About that email... I'm going to ask some young people who know how facebook works to see if I could send a "PM" type email that no one else would see. I don't want my first contact to be broadcast as a "post" on her wall! [IF I decide to make that kind of "frontal assault."]

Much of what I've learned about her and the family, I've learned from one of her cousins who has no sense of internet security. I mean... just reading the cousin's "page." By comparing the friends lists on many of the "friends" homepages, I was able to confirm that I had the right girl. This "talkative" cousin actually posted HER own phone number. Rather than posting anywhere.... I'm considering calling this cousin and asking her point blank whether or not she thought my daughter would like to hear from me. If she said "Gawd no!" it would be the END of it! But, I don't want to "spook" any of them! I don't want them to know that I am (or could be) "stalking" them on facebook! I don't want to throw a wet blanket over what seems to be a very loving, close and vibrant "family social network."

Perhaps, it is enough for me just to see her picture(s.) To KNOW that I have found her after all these years. To KNOW that she is doing okay.

You and Gman say it should be up to me to make the first step. Well, under the circumstances (since I found HER,) that would be obvious. But... she always KNEW my name. Her mother could have FOUND me if she had asked. People who knew about these things said a child would often look for the parent. She never did.

It's not that I'm afraid to make the first move. It's that I don't know if it would be welcomed. I don't know if it would do more harm. I don't wish to cause ANY of them any harm.

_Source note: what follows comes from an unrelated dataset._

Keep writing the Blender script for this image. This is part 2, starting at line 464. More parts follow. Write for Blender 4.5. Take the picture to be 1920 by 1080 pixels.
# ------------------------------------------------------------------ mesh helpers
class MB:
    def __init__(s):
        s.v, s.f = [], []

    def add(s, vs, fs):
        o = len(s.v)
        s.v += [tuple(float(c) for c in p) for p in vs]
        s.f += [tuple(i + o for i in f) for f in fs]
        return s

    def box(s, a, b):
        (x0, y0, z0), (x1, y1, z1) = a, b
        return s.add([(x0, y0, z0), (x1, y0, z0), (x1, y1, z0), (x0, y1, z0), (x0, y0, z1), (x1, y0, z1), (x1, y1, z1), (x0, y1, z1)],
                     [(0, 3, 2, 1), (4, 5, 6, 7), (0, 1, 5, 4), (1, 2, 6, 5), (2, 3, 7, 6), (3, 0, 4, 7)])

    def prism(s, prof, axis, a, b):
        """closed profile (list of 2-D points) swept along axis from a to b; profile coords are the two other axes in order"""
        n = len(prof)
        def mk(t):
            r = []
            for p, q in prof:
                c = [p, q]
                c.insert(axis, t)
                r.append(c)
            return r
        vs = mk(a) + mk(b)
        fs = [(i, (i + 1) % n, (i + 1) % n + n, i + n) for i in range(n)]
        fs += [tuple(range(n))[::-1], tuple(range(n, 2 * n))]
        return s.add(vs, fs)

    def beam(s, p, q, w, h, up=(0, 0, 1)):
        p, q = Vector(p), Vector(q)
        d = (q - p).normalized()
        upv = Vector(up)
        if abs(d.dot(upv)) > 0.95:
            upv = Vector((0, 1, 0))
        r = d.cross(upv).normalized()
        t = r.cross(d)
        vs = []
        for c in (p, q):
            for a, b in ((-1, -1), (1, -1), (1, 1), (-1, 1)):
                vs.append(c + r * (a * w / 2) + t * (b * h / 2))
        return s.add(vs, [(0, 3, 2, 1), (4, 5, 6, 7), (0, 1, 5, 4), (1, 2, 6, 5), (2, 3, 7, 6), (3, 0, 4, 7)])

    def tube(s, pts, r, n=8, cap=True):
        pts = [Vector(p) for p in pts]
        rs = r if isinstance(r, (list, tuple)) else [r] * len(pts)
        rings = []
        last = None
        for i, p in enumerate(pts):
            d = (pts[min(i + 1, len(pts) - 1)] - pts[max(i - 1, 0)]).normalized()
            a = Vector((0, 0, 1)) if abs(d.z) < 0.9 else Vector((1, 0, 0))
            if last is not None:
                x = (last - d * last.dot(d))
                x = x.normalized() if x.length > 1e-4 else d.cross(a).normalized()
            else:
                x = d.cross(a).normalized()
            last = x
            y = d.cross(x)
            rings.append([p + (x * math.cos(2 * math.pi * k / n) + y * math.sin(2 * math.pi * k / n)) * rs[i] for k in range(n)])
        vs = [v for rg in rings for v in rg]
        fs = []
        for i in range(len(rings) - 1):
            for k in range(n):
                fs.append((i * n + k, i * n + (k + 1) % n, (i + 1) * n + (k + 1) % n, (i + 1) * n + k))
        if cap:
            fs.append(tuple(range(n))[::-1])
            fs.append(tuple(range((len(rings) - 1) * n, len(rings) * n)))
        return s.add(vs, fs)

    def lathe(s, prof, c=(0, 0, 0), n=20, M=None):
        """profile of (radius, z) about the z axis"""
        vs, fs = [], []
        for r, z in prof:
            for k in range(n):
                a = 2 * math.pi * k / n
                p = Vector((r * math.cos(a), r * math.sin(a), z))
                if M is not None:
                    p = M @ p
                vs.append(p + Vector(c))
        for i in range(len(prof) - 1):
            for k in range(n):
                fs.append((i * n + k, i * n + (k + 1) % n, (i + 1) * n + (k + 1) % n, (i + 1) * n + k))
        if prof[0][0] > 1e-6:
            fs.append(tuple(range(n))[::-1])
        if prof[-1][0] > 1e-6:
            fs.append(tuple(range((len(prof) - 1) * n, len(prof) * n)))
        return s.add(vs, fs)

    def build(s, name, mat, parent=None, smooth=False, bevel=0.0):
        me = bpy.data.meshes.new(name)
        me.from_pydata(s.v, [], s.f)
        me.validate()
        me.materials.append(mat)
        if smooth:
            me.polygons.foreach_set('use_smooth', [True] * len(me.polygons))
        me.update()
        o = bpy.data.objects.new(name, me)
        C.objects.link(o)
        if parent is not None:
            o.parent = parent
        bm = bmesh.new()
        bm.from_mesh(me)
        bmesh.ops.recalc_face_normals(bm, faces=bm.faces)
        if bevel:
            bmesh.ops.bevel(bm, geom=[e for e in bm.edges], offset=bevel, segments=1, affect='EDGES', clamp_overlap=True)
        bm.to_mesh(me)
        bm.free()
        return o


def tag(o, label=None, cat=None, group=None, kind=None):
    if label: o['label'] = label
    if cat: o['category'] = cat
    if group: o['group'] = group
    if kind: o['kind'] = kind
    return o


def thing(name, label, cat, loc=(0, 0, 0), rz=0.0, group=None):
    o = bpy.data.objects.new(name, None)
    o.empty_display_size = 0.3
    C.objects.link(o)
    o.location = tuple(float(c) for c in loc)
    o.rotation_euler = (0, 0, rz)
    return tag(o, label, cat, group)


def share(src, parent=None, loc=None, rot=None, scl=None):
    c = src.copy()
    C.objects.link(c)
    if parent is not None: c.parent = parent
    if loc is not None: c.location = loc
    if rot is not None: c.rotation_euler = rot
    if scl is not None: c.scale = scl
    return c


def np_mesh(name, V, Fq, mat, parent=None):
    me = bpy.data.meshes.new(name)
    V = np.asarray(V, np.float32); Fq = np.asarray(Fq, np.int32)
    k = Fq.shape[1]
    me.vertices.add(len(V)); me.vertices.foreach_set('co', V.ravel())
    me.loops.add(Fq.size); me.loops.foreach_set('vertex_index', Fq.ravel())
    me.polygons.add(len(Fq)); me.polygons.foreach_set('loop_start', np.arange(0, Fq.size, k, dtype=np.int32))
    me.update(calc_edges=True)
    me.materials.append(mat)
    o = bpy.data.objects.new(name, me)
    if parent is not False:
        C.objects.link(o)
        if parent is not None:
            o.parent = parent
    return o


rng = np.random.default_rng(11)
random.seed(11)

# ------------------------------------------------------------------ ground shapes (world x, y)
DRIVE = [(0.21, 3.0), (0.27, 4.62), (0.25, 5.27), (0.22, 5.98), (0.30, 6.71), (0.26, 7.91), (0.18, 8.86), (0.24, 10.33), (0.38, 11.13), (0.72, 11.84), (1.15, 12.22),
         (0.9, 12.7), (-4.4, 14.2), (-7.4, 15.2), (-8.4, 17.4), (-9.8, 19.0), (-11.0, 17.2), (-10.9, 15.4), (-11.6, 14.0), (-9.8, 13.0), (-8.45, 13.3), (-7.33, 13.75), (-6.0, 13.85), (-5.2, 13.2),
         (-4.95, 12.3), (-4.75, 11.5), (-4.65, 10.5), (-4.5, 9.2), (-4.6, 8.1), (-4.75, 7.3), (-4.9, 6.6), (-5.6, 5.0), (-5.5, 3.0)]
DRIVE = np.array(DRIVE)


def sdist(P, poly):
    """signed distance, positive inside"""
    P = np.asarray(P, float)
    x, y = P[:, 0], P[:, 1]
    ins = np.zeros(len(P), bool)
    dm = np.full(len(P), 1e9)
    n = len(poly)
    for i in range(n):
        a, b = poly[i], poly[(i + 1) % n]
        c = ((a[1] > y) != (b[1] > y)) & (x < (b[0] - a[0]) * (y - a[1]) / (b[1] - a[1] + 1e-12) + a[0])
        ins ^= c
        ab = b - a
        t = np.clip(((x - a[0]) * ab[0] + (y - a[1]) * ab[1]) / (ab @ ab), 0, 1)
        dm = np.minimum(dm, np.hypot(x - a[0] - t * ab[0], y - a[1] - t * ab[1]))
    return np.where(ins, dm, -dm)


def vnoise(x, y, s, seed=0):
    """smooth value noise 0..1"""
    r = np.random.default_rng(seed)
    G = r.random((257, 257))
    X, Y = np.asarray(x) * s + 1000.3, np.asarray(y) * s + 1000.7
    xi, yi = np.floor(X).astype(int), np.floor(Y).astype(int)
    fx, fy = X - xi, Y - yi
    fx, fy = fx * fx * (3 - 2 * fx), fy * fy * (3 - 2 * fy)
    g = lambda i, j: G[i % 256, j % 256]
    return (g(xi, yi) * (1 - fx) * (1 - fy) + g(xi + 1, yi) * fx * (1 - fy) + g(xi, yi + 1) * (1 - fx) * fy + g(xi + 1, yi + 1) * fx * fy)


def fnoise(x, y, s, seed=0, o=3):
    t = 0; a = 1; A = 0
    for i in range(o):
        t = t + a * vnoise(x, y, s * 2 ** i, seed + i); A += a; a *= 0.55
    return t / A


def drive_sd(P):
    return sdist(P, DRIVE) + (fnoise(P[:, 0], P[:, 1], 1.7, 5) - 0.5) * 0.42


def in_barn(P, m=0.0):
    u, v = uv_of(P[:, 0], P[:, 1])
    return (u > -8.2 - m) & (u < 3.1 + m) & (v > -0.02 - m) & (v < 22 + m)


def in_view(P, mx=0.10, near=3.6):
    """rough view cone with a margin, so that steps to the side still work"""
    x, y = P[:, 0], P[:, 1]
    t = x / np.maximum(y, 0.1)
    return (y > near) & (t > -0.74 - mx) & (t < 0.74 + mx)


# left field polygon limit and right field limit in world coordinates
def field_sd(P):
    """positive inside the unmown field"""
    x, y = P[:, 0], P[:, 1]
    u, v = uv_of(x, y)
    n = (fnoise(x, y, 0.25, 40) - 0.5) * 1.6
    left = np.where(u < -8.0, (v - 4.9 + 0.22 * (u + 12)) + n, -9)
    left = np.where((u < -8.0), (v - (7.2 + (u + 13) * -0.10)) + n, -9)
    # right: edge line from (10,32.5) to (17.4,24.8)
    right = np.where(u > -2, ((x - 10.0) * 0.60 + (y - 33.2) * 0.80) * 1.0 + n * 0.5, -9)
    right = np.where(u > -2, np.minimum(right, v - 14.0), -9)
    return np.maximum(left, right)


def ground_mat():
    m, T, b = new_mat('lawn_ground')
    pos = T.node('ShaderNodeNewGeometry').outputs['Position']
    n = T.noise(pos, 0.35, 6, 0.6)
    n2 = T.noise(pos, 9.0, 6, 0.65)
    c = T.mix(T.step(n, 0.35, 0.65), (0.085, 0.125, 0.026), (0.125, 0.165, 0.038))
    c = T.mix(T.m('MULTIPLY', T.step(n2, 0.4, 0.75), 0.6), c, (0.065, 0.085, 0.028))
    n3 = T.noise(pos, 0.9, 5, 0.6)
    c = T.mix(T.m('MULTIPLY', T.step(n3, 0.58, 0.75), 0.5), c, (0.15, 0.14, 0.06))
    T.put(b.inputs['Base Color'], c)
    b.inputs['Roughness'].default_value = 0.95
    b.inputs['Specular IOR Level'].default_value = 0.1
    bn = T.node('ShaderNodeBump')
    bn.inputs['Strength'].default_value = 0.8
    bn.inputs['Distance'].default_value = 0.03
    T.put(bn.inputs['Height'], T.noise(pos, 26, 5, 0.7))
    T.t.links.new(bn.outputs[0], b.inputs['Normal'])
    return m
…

This is a very important issue for me. I've rarely posted in the family forum... cuz, I didn't consider myself to HAVE one. I've said very little on CAD about my daughter, mostly because talking about her always chokes me up!

Now... I would like some more opinions. Y'all know me... you know how destructive I can be. Won't SOMEONE here tell me to stay away from her??

Won't someone tell me it's okay if I do?

What does your "gut" tell you to do??

If everything inside you says to stay away and let it be....then that is exactly what you should do.

BUT........It seems to me that you are wanting to take that step.

A short message, "introducing" yourself and telling her that you "found her" and want to chat via email......might be a good thing.

Hopefully one of the lady's on here will pipe in with her opinion.

I can't speak as to what might go through her head. BUT....if you and the Ex had a bad relationship and a really bad break up.........then you disappeared completely.....she may well feel that YOU never wanted anything to do with her. THAT is on your shoulders to clear up, before she could possibly decide.....does she want to know you.

my 2 cents

Fredog 03-08-2012 02:03 PM

I would make it known that the door is open and then respect whatever decision she makes.

ironeagle_2006 03-08-2012 05:09 PM

GH Yes you can send a Private Message to her via facebook without a problem. How do you think I found an old Friend of mine from about 20 Years ago.

Jayhop 03-08-2012 06:02 PM

Just as a back up to other suggestions, I would like to tell you of my Mom and her Dad. Similar circumstances occurred with them (she hadn't seen him since the age of 5). At the age of 50 or so my Mom decided she wanted to get to know him and contacted him herself. For the last ten years of his life, my whole family got a chance to know him and love him. My grandmother was very upset about the whole thing, but she stayed out of it. Regardless of how little you may think of yourself, I feel you owe her the chance...

Yes, I would send a private message to her on facebook and then the ball is in her court. She may not respond until she is ready, but at least you will know that you reached out, which I feel will bring you a lot of peace... Worse case scenario: she doesn't respond... best case; you get a chance to build that relationship with her that you have missed so much... Best of luck... my prayers are with you.